Re: Running GNOME software as a user other than the session owner



On Fri, Jul 20, 2001 at 10:25:17AM -0500 or thereabouts, flint kiva net wrote:
> 	I'd be surprised if this question hasn't been asked many times before, but 
> I couldn't find it in any recent archives, and the development I'm asking 
> about is relatively recent.  If I'm running a GNOME session as one user 
> (say "abc"), and I want to run a GNOME program as another user on the same 
> machine (suppose the second user is "xyz"), how do I do it easily?

On the same machine, and presumably you're talking about on the same
monitor and in the same Gnome session.

If you have a reasonably powerful machine I think you could just
flip to another virtual console and run startx from that. Not sure.
That might be rather a load on the machine though. Similarly, if
you have another monitor, keyboard and mouse attached, you could
run it from there.

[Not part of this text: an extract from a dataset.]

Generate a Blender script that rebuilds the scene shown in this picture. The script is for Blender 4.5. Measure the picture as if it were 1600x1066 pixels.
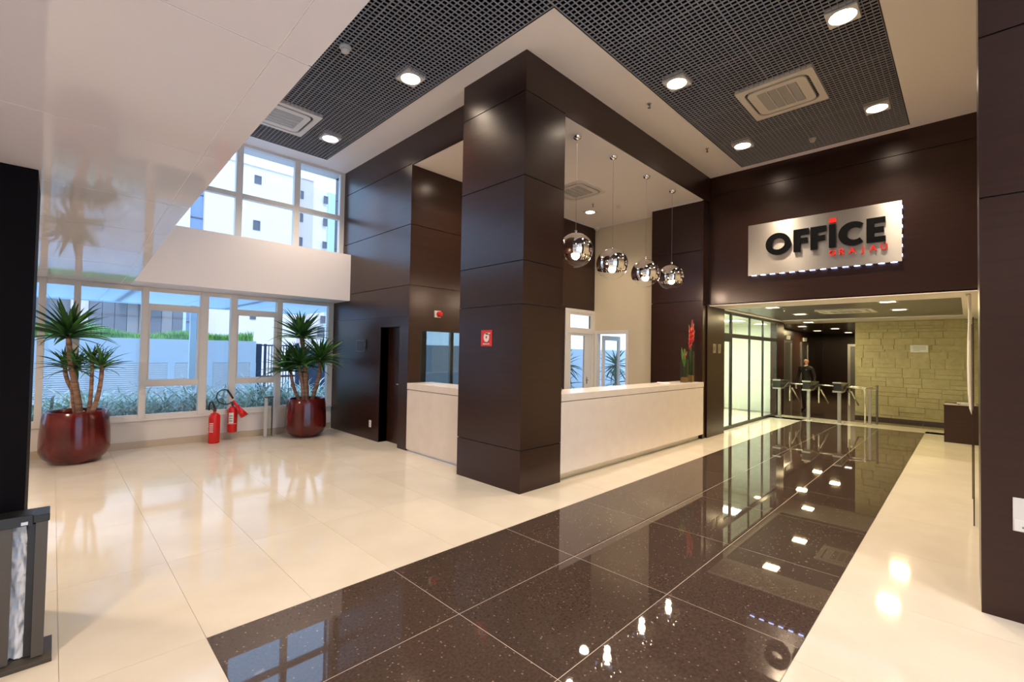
import bpy, bmesh, math, random
from mathutils import Vector, Matrix
random.seed(7)
PI = math.pi
for o in list(bpy.data.objects): bpy.data.objects.remove(o)
S = bpy.context.scene
COL = S.collection

# ------------------------------------------------------------------ camera
cam = bpy.data.cameras.new('camera'); co = bpy.data.objects.new('camera', cam); COL.objects.link(co)
cam.sensor_width = 36; cam.lens = 714.5/1600*36; cam.clip_start = .02; cam.clip_end = 300
R_ = Vector((0.7055461389158061, -0.7084452840733628, 0.017604696396428383))
U_ = Vector((-0.02890525915402982, -0.003947786683929071, 0.9995743599020219))
F_ = Vector((0.7080742417672292, 0.7057546984997766, 0.02326314018470022))
m = Matrix((R_, U_, -F_)).transposed().to_4x4(); m.translation = (0, 0, 1.7)
co.matrix_world = m; S.camera = co

# ------------------------------------------------------------------ sky, sun, exposure
W = bpy.data.worlds.new('sky'); S.world = W; W.use_nodes = True
bg = W.node_tree.nodes['Background']; bg.inputs[0].default_value = (.40, .62, .95, 1); bg.inputs[1].default_value = 1.5
sun = bpy.data.lights.new('sun', 'SUN'); so = bpy.data.objects.new('sun', sun); COL.objects.link(so)
sun.energy = .55; sun.color = (1, .95, .9); sun.angle = .12
so.rotation_euler = Vector((.12, .57, -.82)).to_track_quat('-Z', 'Y').to_euler()
S.view_settings.view_transform = 'Standard'; S.view_settings.look = 'None'
S.view_settings.exposure = 1.2; S.view_settings.gamma = 1; S.view_settings.use_curve_mapping = False
S.cycles.use_denoising = True
S.cycles.max_bounces = 10; S.cycles.diffuse_bounces = 7; S.cycles.glossy_bounces = 5; S.cycles.transparent_max_bounces = 16
S.cycles.sample_clamp_indirect = 6; S.cycles.caustics_reflective = False; S.cycles.caustics_refractive = False
WARM = (1, .82, .61); YEL = (1, .80, .42)
def lamp(name, kind, loc, energy, color, size=.2, size_y=None, angle=None, blend=.6, rot=(0, 0, 0), parent=None):
    l = bpy.data.lights.new(name, kind); l.energy = energy; l.color = color
    if kind == 'AREA':
        l.shape = 'RECTANGLE' if size_y else 'DISK'; l.size = size
        if size_y: l.size_y = size_y
        if angle: l.spread = angle
    elif kind == 'SPOT': l.spot_size = angle; l.spot_blend = blend; l.shadow_soft_size = size
    else: l.shadow_soft_size = size
    o = bpy.data.objects.new(name, l); o.location = loc; o.rotation_euler = rot; COL.objects.link(o)
    if parent: o.parent = parent
    return o
E_DOWN = 135; E_RECEP = 60; E_CORR = 12; E_OFFICE = 70; E_BULB = 9; E_MEZZ = 45

# ------------------------------------------------------------------ materials
def mat(name, col=(.8, .8, .8), rough=.5, metal=0, emis=None, es=1, ior=1.5, coat=0, spec=None):
    M = bpy.data.materials.new(name); M.use_nodes = True
    b = M.node_tree.nodes['Principled BSDF']
    b.inputs['Base Color'].default_value = (*col, 1); b.inputs['Roughness'].default_value = rough
    b.inputs['Metallic'].default_value = metal; b.inputs['IOR'].default_value = ior
    if coat: b.inputs['Coat Weight'].default_value = coat; b.inputs['Coat Roughness'].default_value = .03 if 'wood' not in name else .2
    if emis: b.inputs['Emission Color'].default_value = (*emis, 1); b.inputs['Emission Strength'].default_value = es
    return M
def noisy(M, c1, c2, scale=5, stretch=(1, 1, 1), detail=4, lo=.35, hi=.65, coord='Object', bump=0, rand=0, kind='noise'):
    n = M.node_tree; N = n.nodes; L = n.links; b = N['Principled BSDF']
    tc = N.new('ShaderNodeTexCoord'); mp = N.new('ShaderNodeMapping'); mp.inputs['Scale'].default_value = stretch
    L.new(tc.outputs[coord], mp.inputs['Vector'])
    t = N.new('ShaderNodeTexNoise'); t.inputs['Scale'].default_value = scale; t.inputs['Detail'].default_value = detail
    L.new(mp.outputs[0], t.inputs['Vector'])
    r = N.new('ShaderNodeValToRGB'); r.color_ramp.elements[0].position = lo; r.color_ramp.elements[1].position = hi
    r.color_ramp.elements[0].color = (*c1, 1); r.color_ramp.elements[1].color = (*c2, 1)
    L.new(t.outputs[0], r.inputs[0]); out = r.outputs[0]
    if rand:
        oi = N.new('ShaderNodeObjectInfo'); h = N.new('ShaderNodeHueSaturation'); mr = N.new('ShaderNodeMapRange')
        mr.inputs[3].default_value = 1-rand; mr.inputs[4].default_value = 1+rand
        L.new(oi.outputs['Random'], mr.inputs[0]); L.new(mr.outputs[0], h.inputs['Value']); L.new(out, h.inputs['Color']); out = h.outputs[0]
        ad = N.new('ShaderNodeVectorMath'); ad.operation = 'ADD'; L.new(tc.outputs[coord], ad.inputs[0])
        sc = N.new('ShaderNodeMath'); sc.operation = 'MULTIPLY'; sc.inputs[1].default_value = 40; L.new(oi.outputs['Random'], sc.inputs[0])
        L.new(sc.outputs[0], ad.inputs[1]); L.new(ad.outputs[0], mp.inputs['Vector'])
    L.new(out, b.inputs['Base Color'])
    if bump:
        bp = N.new('ShaderNodeBump'); bp.inputs['Strength'].default_value = bump; bp.inputs['Distance'].default_value = .01
        L.new(t.outputs[0], bp.inputs['Height']); L.new(bp.outputs[0], b.inputs['Normal'])
    return M
def thin_glass(name, tint=(.96, .98, .97), refl=1.0, ior=1.5):
    M = bpy.data.materials.new(name); M.use_nodes = True; n = M.node_tree; N = n.nodes; L = n.links
    N.remove(N['Principled BSDF']); out = N['Material Output']
    tr = N.new('ShaderNodeBsdfTransparent'); tr.inputs[0].default_value = (*tint, 1)
    gl = N.new('ShaderNodeBsdfGlossy'); gl.inputs['Roughness'].default_value = .01; gl.inputs[0].default_value = (refl, refl, refl, 1)
    fr = N.new('ShaderNodeFresnel'); fr.inputs[0].default_value = ior
    ge = N.new('ShaderNodeNewGeometry'); m1 = N.new('ShaderNodeMath'); m1.operation = 'SUBTRACT'; m1.inputs[0].default_value = 1; L.new(ge.outputs['Backfacing'], m1.inputs[1])
    m2 = N.new('ShaderNodeMath'); m2.operation = 'MULTIPLY'; L.new(fr.outputs[0], m2.inputs[0]); L.new(m1.outputs[0], m2.inputs[1])
    mx = N.new('ShaderNodeMixShader'); L.new(m2.outputs[0], mx.inputs[0]); L.new(tr.outputs[0], mx.inputs[1]); L.new(gl.outputs[0], mx.inputs[2])
    L.new(mx.outputs[0], out.inputs[0]); return M
WOOD = noisy(mat('dark wood veneer', rough=.28, ior=1.45, coat=.10), (.0215, .0086, .0060), (.0330, .0132, .0090), 2.6, (.6, .6, 10), 6, .3, .75)
WOOD.node_tree.nodes['Principled BSDF'].inputs['Specular Tint'].default_value = (1, .84, .80, 1)
DARK = mat('black recess', (.006, .005, .005), .5)
CREAM = noisy(mat('cream porcelain', rough=.075, ior=1.33), (.69, .61, .505), (.735, .66, .555), 2.2, (1, 1, 1), 3, rand=.02)
GROUTC = mat('cream grout', (.46, .39, .31), .7)
GROUTD = mat('pale grout', (.50, .42, .35), .6)
def granite():
    M = noisy(mat('dark granite', rough=.022, ior=1.55), (.050, .032, .025), (.088, .060, .047), 60, (1, 1, 1), 5, .3, .75, rand=.10)
    n = M.node_tree; N = n.nodes; L = n.links; b = N['Principled BSDF']
    src = b.inputs['Base Color'].links[0].from_socket
    tc = N.new('ShaderNodeTexCoord'); v = N.new('ShaderNodeTexVoronoi'); v.inputs['Scale'].default_value = 26
    L.new(tc.outputs['Object'], v.inputs['Vector'])
    r = N.new('ShaderNodeValToRGB'); r.color_ramp.elements[0].position = .05; r.color_ramp.elements[1].position = .17
    r.color_ramp.elements[0].color = (1, 1, 1, 1); r.color_ramp.elements[1].color = (0, 0, 0, 1)
    L.new(v.outputs['Distance'], r.inputs[0])
    wn = N.new('ShaderNodeTexNoise'); wn.inputs['Scale'].default_value = 9; L.new(tc.outputs['Object'], wn.inputs['Vector'])
    mu = N.new('ShaderNodeMath'); mu.operation = 'MULTIPLY'; L.new(r.outputs[0], mu.inputs[0]); L.new(wn.outputs[0], mu.inputs[1])
    mx = N.new('ShaderNodeMix'); mx.data_type = 'RGBA'; L.new(mu.outputs[0], mx.inputs[0]); L.new(src, mx.inputs[6]); mx.inputs[7].default_value = (.55, .42, .33, 1)
    L.new(mx.outputs[2], b.inputs['Base Color']); return M
GRANITE = granite()
CEIL = mat('beige ceiling paint', (.88, .80, .76), .6)
SLAB = mat('glossy off-white soffit panel', (.64, .63, .73), .05, ior=1.5)
WHITE = mat('white powder coat', (.74, .70, .66), .4)
PLASTER = mat('white plaster', (.74, .68, .63), .65)
BEAMW = mat('pale beam paint', (.88, .82, .83), .5)
CREAMW = mat('cream wall paint', (.66, .57, .42), .6)
BEIGE = mat('beige stone skirting', (.52, .42, .31), .25)
COUNTER = noisy(mat('beige quartz', rough=.25), (.73, .64, .57), (.76, .67, .60), 5, detail=3)
STEEL = mat('brushed steel', (.62, .60, .57), .28, 1)
DSTEEL = mat('dark steel', (.25, .24, .23), .3, .9)
CHROME = mat('chrome', (.92, .89, .88), .02, 1)
BLACK = mat('satin black', (.012, .012, .013), .3)
GRIDM = mat('grey grille strip', (.40, .385, .40), .8, ior=1.0)
GLASS = thin_glass('window glass', (.95, .975, .98))
GLASSD = thin_glass('dark tinted glass', (.50, .52, .50))
GLASSG = thin_glass('greenish partition glass', (.95, .98, .94))
GLASSC = thin_glass('clear globe glass', (.97, .97, .97), 1, 1.45)
_n = GLASSC.node_tree; _t = _n.nodes.new('ShaderNodeBsdfTranslucent'); _t.inputs[0].default_value = (.9, .85, .78, 1); _x = _n.nodes.new('ShaderNodeMixShader'); _x.inputs[0].default_value = 0
_m = [q for q in _n.nodes if q.type == 'MIX_SHADER' and q != _x][0]; _n.links.new(_m.outputs[0], _x.inputs[1]); _n.links.new(_t.outputs[0], _x.inputs[2]); _n.links.new(_x.outputs[0], _n.nodes['Material Output'].inputs[0])
VASEG = thin_glass('vase glass', (.78, .86, .76), 1, 1.5)
LIT = mat('lit diffuser', (1, .95, .85), .5, emis=(1, .88, .70), es=12)
LITO = mat('lit office diffuser', (1, 1, .95), .5, emis=(.95, 1, .9), es=3)
LITY = mat('lit square diffuser', (1, .95, .8), .5, emis=(1, .90, .66), es=3.5)
BULB = mat('lit bulb', (1, .9, .8), .5, emis=(1, .84, .62), es=20)
LED = mat('blue white led', (.7, .8, 1), .5, emis=(.42, .50, 1), es=9)
RED = mat('red enamel', (.68, .012, .010), .25)
REDS = mat('red sign', (.72, .025, .018), .4)
OXRED = noisy(mat('oxblood glaze', rough=.16, coat=.15), (.055, .005, .005), (.13, .012, .010), 3, detail=4)
PAPER = mat('white paper', (.8, .78, .75), .7)
SOIL = noisy(mat('dark soil', rough=.9), (.015, .01, .007), (.05, .035, .025), 40)
BARK = noisy(mat('ringed bark', rough=.75), (.16, .075, .045), (.36, .21, .14), 5, (1, 1, 9), 5, bump=.4)
LEAF = noisy(mat('deep green leaf', rough=.38), (.022, .080, .020), (.085, .22, .048), 3, detail=3, rand=.4)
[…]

But I assume you're talking about "one monitor
attached to computer, running Gnome as one user, and running the
occasional command as a different user whilst still at the same
screen, leaving all your Gnome stuff intact.

There's a few ways, depending on what you're running. Some of these may
not work.

*Not* very secure way:

At gnome-terminal prompt:

[abc box ~] $ xhost +localhost
[abc box ~] $ su xyz
Password: 
[xyz box ~] $

Then you can run apps from that prompt as xyz. When you have finished
and logged out of being xyz, do "xhost -localhost". 

This is important, because the xhost command is used to say "who is 
allowed to run programs which connect to the x server" and that 
particular invocation is "anyone on the local machine". So anyone 
connected to your machine could splat stuff all over your screen 
whilst you have that done. On your box at home where there's one 
monitor and keyboard, this may not be -too- bad.  On a multi-user 
box in a university, it could be pretty bad :)

Much better way if ssh is set up to allow this: 

[abc box ~] $ ssh -l xyz localhost
[xyz box ~] $ 

-l is "login as.." and localhost is of course the local box.

This depends on ssh being set up to allow this to happen. This is
not a given at all. It works like that for me. I think that if it
doesn't work, you could try ssh -X -l xyz localhost, going by the
man page, but I don't really understand ssh or X so don't quote me :) 

Note that the panel and so on will still be abc's stuff. It won't
magically start running things as xyz for you. You'll have to do
everything from the terminal and the prompt where you ran su or ssh.
That means you have to know the name of the program to run. On the
other hand, I have vague memories of trying "panel" as the command
and getting yet another panel on the screen, owned by the new user,
and that had a nice menu.. :) I can't really remember though.